Exportation Does Not Equal Solution
Jalving drives a car with unsellable donated clothes to a centre twice every week, and inside the centre, thousands of tons of waste textiles are piled upon each other.
“From what I know, we send it to export,” he said, “because some big firm in Germany buys those clothes, and they sell it to other countries.”
“I asked up in the system (of the Blue Cross organization) if it’s our clothes that are laying in a riverbed in some foreign place, and they say they hope not.
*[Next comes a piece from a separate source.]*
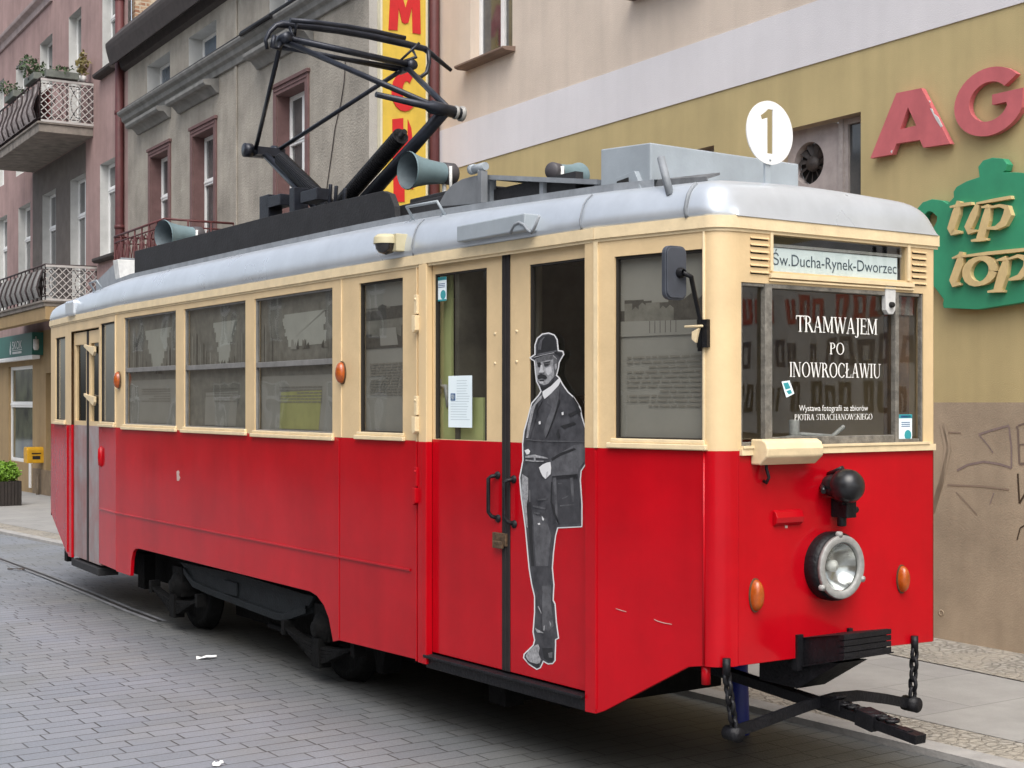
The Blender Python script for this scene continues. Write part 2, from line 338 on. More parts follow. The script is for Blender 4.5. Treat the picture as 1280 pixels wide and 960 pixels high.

That’s what I’ve been told, and I just have to trust that,” said Jalving.
According to data from the European Environment Agency, the volume of used textiles exported from the EU has tripled over the previous two decades, rising from slightly more than 550,000 tons in 2000 to about 1.7 million tons in 2019.
In 2019, across all of Europe, 46% of used textiles ended up in Africa while 41% ended up in Asia.
On the 25th of March 2024, Denmark, Sweden, and France called for textile waste to be covered by the Basel Convention on the Control of Transboundary Movements of Hazardous Wastes and Their Disposal to restrict exports to developing countries.
“We believe this approach could bring about significant environmental and health benefits in developing countries without impairing second-hand clothing tracks, and be a way for the EU to show global leadership and responsibility in alignment with the EU strategy for sustainable and circular textiles and in the framework of the ongoing negotiation of the treaty to end plastic pollution,” wrote the joint statement published by the three countries.
Textile Waste, a Threat but also an Opportunity?
With the severe limitations on reuse and export, people in Europe, as well as across the world, are looking for alternative ways to lower the burden on our planet in terms of textile waste.
From the 3rd of November 2023 to the 8th of September 2024, Design Museum Denmark is carrying an exhibition called AKUT #5, CARE & REPAIR, where displays of sustainable textile design are shown and the dilemma of consumption versus sustainability in clothing and textiles are discussed.
One of the visitors to the exhibition, Linette Høgh centres a large part of her life around upcycling and repurposing textile materials. She believes that the future of true sustainability in fashion is through the root of the problem—the textiles themselves.
“Rather than constantly scratching our heads at the complexity of sorting and recycling, I believe the government should crack down on the material of clothing. If we limit the selection of materials to sustainable ones and ones that are easy to upcycle or to break down, or even search for technologies that create a green fabric that has the idea of circularity built into it, it will solve such a big part of the problem,” said Høgh.
Professor James Clark teaches green chemistry at the University of York. He calls the option “a benign, by design approach,” which he thinks is the eventual ideal target but also too far down the future in terms of the situation right now.
To him, the biggest issue is the lack of communication.
“There are available technologies already that help with carrying out separation for fabric without adding a lot to the environmental footprint known to us,” said Clark, “but at the moment, you’ve got your green technology companies on one side, you’ve got your fabric industry on the other, and I don’t see a lot of communication in between there.”
“Admittedly, a lot of green technologies are new and just beginning to emerge in the marketplace, but they’ve taken several years to get going,” assessed Clark.
He also mentioned that “there’s a psychological barrier, almost, for companies to embrace something which they’re not comfortable with, something new.”
“We really need to get the fabrics industry to recognize and become aware that it is in fact possible that we (green chemistry) can do more and can be circular in fabric waste valorization. There’s a lot of opportunities here to be explored.”